4. Only "work" part time. Even once you get going at full speed with networking and fundraising, only plan out two or three days per week. Aim for part time and you'll hit full-time with all the unexpected requests, invitations and expectations. Do not book more than three days per week because they will book themselves. Tricia only allowed me to work a max of three days per week during this home leave and I somehow managed to pull off 40-50 hours of output without even trying.
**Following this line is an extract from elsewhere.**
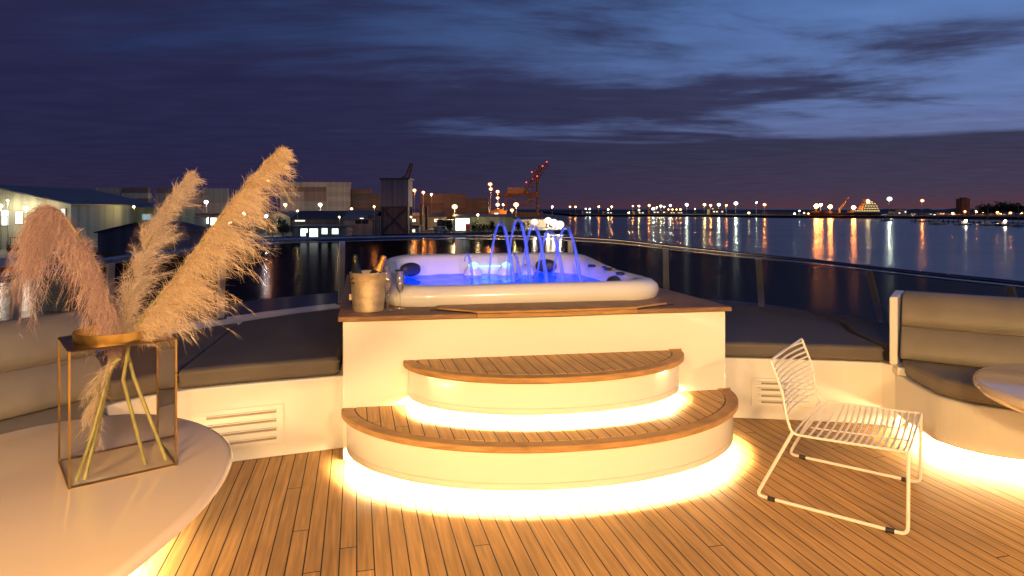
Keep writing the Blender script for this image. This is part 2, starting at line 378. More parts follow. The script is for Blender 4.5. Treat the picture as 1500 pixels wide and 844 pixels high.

5. Keeping your family healthy is the primary task. It takes time, energy and intentionality. It helped me a tremendous amount to see it as my main role for seven months. I had no other more important task or role. Not easy for many men to think that way but I was able to cope by reminding myself that it was temporary. If ever my family needed me present emotionally and physically it was during these last seven months! Only Tricia could tell you how I did. I always make it sound better than it is.
6. Finally, no "work" for the last two weeks. Past visits I would run like a crazy lunatic all the way up until I was about to leave for the airport. One more Pastor to see. One more donor to connect with. The result was that we would leave exhausted and terribly regretful. We decided that we would commit the final 2 to 3 weeks of our time here to do only limited work...and it's working. We've already packed 12 suitcases and only have three to go. We are ahead of the game and not feeling pressure at all. So, no work for the first two weeks and no work for the last two weeks. Quickly shows you why it's important for the visit to be at least three months.
If you aren't a missionary or don't interact with them, I don't expect everything I've written here to make much sense to you. You'll think we're a bunch of lazy weaklings. Bless you. But if you are serving in missions, I hope you listen and implement some of this. But moreover, I hope it yields-year-olds the same positive results for you that it did for us.